A Big Leap

I have always been one to play it safe. Maybe too safe, I’ve come to realize. After some thrilling smaller ventures away from my familiar life, I’m ready to take a big leap. Follow along on my volunteer journey to India.

I’m boring March 26, 2008

Filed under: Uncategorized — Amy @ 9:10 am

I apologize that my blog isn’t full of wacky, outrageous, touching stories. I think this is for a few reasons. I’ve been in India for 7 weeks now and so all of the oddness of Indian culture has become normal to me. And also, life in Dharamsala isn’t particularly Indian, it’s missing a lot of the craziness that my life in Delhi had.
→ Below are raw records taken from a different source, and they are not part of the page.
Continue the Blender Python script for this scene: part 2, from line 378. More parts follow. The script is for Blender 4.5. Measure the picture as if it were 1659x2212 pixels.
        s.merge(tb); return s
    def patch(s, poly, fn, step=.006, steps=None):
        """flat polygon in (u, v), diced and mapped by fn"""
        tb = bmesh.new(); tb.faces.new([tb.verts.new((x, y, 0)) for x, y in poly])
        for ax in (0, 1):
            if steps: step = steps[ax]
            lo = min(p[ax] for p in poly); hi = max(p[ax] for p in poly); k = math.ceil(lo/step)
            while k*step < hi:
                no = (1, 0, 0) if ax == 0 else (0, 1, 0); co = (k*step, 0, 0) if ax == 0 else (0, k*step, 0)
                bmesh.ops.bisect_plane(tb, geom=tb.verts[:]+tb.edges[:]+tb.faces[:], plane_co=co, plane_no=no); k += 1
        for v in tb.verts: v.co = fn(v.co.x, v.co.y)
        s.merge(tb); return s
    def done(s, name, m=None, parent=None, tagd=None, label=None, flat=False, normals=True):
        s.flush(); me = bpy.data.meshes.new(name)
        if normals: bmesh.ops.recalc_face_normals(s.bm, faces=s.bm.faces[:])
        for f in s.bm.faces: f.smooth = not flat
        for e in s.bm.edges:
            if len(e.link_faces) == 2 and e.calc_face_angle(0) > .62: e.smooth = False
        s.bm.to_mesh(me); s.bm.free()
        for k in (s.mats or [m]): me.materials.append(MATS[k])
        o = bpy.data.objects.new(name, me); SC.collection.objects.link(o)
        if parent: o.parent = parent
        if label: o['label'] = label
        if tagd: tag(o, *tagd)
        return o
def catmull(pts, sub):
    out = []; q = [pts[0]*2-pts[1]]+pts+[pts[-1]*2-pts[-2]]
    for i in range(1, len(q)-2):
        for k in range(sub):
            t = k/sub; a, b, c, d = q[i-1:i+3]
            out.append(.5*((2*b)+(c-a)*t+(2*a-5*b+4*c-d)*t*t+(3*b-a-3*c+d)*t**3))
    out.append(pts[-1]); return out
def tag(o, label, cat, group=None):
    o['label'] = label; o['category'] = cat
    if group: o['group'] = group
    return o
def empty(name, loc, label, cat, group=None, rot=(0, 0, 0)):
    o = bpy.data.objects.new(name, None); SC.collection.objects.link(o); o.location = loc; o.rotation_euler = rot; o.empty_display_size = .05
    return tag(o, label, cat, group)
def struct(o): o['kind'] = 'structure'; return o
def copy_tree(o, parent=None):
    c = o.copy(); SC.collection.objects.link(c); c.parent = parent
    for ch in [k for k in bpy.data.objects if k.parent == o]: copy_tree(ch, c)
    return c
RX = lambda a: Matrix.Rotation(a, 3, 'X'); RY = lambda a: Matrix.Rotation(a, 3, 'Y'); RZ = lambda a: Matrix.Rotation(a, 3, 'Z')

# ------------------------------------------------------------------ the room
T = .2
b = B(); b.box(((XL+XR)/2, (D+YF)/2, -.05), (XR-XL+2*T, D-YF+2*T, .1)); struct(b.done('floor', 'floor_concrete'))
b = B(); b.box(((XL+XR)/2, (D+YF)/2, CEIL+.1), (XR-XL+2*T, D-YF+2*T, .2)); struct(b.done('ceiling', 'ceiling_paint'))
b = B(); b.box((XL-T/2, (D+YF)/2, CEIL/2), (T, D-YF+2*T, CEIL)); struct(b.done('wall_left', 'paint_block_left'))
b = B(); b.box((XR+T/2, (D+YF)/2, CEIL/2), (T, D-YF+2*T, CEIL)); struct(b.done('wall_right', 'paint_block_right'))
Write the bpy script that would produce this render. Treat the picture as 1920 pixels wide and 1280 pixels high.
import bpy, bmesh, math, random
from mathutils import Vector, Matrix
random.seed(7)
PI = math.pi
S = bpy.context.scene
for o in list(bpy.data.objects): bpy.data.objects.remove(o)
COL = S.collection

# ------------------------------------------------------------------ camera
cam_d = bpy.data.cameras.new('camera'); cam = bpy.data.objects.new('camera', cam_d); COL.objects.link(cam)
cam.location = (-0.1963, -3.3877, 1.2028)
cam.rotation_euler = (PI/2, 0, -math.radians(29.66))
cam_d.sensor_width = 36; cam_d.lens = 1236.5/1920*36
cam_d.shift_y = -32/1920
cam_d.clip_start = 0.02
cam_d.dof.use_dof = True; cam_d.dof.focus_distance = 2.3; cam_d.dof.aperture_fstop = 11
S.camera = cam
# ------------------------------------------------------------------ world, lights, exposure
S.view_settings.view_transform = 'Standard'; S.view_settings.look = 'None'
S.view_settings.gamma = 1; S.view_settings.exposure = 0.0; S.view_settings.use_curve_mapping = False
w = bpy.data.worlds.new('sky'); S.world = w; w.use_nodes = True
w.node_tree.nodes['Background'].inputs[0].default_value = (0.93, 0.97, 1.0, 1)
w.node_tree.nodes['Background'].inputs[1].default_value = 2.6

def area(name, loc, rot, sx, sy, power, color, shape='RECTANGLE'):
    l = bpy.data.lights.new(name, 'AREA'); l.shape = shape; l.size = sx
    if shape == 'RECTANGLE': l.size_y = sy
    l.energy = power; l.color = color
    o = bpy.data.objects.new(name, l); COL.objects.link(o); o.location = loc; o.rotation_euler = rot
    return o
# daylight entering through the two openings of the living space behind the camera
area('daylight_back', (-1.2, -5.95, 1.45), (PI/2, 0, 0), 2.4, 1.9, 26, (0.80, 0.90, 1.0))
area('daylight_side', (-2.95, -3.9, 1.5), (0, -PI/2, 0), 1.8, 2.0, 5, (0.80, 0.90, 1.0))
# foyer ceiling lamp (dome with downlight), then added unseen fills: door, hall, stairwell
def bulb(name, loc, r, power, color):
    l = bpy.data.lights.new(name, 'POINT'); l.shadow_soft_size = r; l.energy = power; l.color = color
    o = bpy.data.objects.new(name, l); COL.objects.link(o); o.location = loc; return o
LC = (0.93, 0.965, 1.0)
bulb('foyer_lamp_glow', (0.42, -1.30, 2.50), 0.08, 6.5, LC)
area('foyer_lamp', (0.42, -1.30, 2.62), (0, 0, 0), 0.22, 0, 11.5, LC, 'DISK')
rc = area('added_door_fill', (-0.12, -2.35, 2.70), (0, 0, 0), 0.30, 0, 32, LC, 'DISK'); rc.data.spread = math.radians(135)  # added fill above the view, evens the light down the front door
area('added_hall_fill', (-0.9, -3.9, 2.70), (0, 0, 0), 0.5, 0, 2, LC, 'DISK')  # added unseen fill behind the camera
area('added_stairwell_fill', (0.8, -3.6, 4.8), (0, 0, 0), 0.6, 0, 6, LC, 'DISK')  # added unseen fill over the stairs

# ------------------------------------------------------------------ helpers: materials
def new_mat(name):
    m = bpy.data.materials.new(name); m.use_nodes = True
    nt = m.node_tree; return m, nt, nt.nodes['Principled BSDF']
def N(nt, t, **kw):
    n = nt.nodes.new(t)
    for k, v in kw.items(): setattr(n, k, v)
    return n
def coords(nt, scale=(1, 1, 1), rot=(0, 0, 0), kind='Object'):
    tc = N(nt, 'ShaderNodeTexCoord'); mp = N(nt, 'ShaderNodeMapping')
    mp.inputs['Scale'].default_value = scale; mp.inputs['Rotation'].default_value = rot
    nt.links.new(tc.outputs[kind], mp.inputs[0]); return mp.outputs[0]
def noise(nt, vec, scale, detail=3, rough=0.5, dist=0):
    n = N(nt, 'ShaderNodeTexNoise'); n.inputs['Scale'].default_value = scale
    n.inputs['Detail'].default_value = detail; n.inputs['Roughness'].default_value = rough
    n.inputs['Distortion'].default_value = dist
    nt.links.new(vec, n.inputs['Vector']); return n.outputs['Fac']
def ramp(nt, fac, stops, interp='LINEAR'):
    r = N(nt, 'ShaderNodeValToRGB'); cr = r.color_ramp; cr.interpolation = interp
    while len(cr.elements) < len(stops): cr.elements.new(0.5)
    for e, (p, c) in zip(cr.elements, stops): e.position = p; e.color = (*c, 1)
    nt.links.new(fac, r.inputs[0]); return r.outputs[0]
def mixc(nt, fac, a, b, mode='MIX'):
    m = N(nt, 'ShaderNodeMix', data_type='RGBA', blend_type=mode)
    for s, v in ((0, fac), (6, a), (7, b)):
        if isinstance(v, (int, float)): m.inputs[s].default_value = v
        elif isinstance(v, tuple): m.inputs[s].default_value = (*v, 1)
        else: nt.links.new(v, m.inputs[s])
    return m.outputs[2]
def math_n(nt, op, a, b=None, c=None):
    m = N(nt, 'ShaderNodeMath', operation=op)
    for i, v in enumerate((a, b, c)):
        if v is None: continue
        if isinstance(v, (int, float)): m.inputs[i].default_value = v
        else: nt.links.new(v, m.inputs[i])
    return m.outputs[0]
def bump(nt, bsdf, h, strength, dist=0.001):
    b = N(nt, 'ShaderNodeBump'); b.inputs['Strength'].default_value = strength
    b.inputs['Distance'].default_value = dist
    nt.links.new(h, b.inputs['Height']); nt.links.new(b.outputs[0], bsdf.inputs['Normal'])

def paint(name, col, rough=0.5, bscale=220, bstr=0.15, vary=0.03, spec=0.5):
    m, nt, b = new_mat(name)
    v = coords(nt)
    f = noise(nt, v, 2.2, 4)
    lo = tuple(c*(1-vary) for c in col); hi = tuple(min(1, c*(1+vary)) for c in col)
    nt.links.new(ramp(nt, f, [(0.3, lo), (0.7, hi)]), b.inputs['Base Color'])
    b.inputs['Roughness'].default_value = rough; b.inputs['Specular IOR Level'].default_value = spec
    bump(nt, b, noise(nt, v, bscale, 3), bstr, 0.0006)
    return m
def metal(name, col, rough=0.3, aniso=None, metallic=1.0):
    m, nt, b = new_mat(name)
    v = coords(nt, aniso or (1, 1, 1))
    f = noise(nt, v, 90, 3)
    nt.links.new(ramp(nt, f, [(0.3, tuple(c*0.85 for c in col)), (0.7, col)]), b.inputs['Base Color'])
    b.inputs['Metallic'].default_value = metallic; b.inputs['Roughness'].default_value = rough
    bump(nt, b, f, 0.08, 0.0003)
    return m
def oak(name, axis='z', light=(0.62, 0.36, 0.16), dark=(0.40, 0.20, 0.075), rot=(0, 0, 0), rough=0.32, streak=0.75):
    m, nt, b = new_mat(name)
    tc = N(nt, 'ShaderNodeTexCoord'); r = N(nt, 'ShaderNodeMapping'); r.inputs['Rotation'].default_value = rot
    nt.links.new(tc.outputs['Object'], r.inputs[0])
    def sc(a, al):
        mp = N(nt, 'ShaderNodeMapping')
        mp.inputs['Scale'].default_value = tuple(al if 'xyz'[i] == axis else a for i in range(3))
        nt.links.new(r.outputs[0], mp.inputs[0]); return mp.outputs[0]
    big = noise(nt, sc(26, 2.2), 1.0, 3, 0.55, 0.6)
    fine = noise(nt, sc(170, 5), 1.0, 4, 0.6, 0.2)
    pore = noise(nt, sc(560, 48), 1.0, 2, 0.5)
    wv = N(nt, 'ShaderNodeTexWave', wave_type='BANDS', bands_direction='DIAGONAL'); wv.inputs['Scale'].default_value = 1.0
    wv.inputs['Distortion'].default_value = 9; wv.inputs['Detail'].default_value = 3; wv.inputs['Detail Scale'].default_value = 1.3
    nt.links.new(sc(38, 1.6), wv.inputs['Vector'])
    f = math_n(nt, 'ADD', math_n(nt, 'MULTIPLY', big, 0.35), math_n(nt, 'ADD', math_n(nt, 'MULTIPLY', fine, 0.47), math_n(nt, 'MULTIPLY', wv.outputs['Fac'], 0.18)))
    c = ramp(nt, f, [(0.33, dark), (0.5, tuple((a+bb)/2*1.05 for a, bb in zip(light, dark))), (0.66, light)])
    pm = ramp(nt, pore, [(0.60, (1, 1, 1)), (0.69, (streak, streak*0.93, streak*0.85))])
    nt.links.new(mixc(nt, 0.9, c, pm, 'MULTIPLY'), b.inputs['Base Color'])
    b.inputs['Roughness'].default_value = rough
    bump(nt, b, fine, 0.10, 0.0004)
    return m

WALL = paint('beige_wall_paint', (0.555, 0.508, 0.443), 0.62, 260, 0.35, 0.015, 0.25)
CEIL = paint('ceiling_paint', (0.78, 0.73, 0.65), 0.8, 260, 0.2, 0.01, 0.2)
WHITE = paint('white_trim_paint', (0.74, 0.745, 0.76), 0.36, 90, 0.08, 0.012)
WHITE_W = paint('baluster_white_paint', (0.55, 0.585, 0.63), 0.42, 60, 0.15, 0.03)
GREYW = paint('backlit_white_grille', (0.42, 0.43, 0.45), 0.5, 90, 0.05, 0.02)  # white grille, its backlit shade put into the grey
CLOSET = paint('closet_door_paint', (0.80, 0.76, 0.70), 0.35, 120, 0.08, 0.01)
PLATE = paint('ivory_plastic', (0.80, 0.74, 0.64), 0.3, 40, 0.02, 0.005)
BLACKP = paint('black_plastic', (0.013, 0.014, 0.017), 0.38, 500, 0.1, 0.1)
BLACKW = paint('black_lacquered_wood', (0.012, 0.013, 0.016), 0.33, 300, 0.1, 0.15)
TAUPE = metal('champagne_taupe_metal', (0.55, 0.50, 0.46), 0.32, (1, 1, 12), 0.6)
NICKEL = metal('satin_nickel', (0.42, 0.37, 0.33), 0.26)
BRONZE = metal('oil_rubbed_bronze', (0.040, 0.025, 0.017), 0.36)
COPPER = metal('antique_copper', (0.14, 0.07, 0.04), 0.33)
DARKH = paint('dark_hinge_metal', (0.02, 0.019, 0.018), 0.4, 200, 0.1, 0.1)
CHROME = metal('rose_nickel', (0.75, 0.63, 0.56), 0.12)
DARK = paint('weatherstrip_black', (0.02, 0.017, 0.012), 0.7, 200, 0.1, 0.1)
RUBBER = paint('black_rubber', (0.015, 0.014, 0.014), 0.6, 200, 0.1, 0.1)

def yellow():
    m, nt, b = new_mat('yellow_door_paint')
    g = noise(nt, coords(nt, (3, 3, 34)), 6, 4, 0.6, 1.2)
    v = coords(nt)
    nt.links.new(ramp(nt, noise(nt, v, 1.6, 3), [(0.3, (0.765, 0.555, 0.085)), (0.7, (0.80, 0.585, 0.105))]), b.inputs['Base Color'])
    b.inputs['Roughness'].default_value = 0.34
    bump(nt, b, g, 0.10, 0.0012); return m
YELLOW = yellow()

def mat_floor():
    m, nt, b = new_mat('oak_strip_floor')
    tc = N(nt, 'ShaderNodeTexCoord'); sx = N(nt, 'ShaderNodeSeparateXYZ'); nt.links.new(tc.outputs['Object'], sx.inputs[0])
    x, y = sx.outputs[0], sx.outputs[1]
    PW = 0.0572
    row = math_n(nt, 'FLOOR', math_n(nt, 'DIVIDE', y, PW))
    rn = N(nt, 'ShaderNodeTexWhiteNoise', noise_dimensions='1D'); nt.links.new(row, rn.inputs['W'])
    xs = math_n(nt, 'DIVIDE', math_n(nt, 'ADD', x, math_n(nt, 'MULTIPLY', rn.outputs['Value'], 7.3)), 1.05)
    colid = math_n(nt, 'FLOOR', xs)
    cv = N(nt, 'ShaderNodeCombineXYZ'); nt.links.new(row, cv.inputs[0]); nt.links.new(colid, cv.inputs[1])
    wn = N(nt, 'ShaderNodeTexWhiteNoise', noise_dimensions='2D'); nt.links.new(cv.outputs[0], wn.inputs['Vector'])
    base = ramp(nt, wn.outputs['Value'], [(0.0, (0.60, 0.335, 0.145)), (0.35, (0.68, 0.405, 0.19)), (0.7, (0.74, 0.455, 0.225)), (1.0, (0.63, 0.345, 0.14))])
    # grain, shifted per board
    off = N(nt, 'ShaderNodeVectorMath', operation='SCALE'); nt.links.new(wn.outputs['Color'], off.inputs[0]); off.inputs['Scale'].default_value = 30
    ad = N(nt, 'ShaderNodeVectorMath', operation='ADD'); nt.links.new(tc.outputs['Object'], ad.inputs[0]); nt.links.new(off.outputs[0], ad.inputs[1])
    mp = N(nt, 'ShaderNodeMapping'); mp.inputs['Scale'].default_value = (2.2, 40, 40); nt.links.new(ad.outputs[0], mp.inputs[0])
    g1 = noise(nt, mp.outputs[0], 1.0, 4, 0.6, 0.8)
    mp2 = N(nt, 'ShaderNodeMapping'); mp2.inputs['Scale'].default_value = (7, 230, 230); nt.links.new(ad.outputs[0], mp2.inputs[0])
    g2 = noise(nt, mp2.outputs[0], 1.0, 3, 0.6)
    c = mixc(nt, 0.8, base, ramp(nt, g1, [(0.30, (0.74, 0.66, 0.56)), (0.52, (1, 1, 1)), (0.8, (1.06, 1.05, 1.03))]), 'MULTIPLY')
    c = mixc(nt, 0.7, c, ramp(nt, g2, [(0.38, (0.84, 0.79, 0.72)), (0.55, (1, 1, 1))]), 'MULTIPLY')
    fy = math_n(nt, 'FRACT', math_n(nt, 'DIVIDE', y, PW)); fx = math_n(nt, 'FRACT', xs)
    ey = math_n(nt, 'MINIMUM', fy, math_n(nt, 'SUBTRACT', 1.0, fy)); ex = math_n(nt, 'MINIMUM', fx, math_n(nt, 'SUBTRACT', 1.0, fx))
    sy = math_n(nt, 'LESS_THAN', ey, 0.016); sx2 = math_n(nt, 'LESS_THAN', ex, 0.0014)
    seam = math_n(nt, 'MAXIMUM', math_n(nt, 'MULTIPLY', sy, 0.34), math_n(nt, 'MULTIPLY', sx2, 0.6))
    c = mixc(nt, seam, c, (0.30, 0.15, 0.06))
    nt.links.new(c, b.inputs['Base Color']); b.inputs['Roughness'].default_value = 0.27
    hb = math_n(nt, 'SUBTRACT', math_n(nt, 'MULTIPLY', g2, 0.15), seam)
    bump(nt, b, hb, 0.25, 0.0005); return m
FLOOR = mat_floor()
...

I wake up, go to work, come home, go to lunch, usually have a lecture or outing, then dinner, then there’s nothing to do at night besides read or watch TV on my computer.

I have, however, finished all the books I brought with me. I read 2 in succession that were pretty interesting together – Why Beautiful People Have More Daughters, by Alan S. Miller and Satoshi Kanazawa, and Expecting Adam by Martha Beck. The first was an evolutionary psychology attempt to explain how nearly everything we do is guided by our instinctual animal behaviors (basically, there’s little that’s uniquely human). Interesting, but kept me up at night contemplating/stressing sometimes. Then Expecting Adam was the complete opposite, a memoir of a Harvard-educated couple who have a son with Down Syndrome. Quite uniquely human, very inspiring, made me feel all was right with the world. I recommend them both, especially in that order.

I’ve also been catching up on all the later seasons episodes of Friends that I had deemed stupid and only watched once – it’s like they’re brand new to me!

I really do love the kids here, and the teacher we’re working with as well. We’re the first volunteers at this daycare and I think we’re doing nice “cultural exchange”, as CCS would put it. The kids are getting positive first impressions of foreigners, and the teacher has told us how much she enjoys having us working with her children. At the same time, she’s changing my negative impression of the way Indians care for children. The orphanage caregivers were so harsh and vindictive with the kids, and she’s so responsive, she works to truly understand each of them and she doesn’t use any physical punishment. Today we brought colorful string and beads and the kids made necklaces. We taught them colors and helped them count and they also got to practice their fine motor. And they were so excited. A few cute necklace pictures:

Namita beading: (This is a girl. She might be my favorite, if you held me at gunpoint and forced me to pick!)

namitabeading.jpg

Babita (girl) and Rahul (one of our 2 boys) beading:

babita-and-rahul-beading.jpg

Shinam with her necklace (she’s barely 2 and can bead like a pro):

shinamnecklace.jpg

One of Babita’s older brothers and Shweta (another girl – Shweta would be the other child I would pick as favorite if a gun was held to my head! She’s Shinam’s sister, the two of them are an explosion of cuteness.)

shwetanecklace.jpg

Namita swinging her necklace (she hit poor Sahil in the eye.. typical Namita, but for some reason I love her anyway)

namitaswingingnecklace.jpg

Josie and I went down into town today because she’s leaving and needed to buy gifts, and I needed to go to the post office. This was an ordeal in which I had to walk straight down a hill, got dirty looks from the people who worked there, who then asked me to hand them office supplies to do their work, then bought my stamps finally which I had to affix using a stick covered in honey. Then I was supposed to make sure the guy postmarked them otherwise they wouldn’t be mailed, and he glared at me and asked if it was urgent that they be mailed, and I said yes, so he slammed down the postmark and sighed. Brilliant customer service!

Now a goodbye dinner for those who are leaving (nearly all my friends). Sniffle. But garlic naan!